Now that story-line fits within my Author’s Theme of Healing. But what if he had not been willing to risk everything, to make the sacrifices required to enlighten him and lead him to awareness for his own constructive healing?
What if the story-line had altered and instead he chose not to commit the selfless acts?
I would have been having fits at trying to justify his position as a protagonist in my book because I would not respect or admire him. I would have been having fits because I wouldn’t be able to accept him as heroic when I viewed his actions as cowardice. The vehicle for him to heal would not exist, and that means I would be attempting to write a story that is not in harmony with me. I’d be snatching myself bald and insanity would reign because, while I might be working totally within the novel’s theme, I would not be working within my Author Theme.
Recognizing your own theme is vital to every writer. In understanding Author Theme and how it works, you’ll also gain a perk. Insight on why you prefer to read specific author’s works. The secret? Their Author Themes are compatible with your own!

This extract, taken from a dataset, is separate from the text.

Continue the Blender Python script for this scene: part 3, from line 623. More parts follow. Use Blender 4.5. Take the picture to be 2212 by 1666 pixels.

Now a novel’s theme pertains only to the specific book. The theme in Duplicity is “do the right thing, even when it costs you.” In Shades of Gray, the novel theme was “responsibility isn’t a coat. You can’t take if off when it’s convenient. You’ve got to wear it all the time and be comfortable wearing it.” In other books, I used other novel themes, such as love conquers all, the spirit is eternal, if we refuse to learn and grow we repeat past errors–all kinds of themes for the novels. But all the novels, without exception, are healing books.
Succinctly put, a novel’s theme is tied to a specific novel. An author’s theme is tied to a specific writer.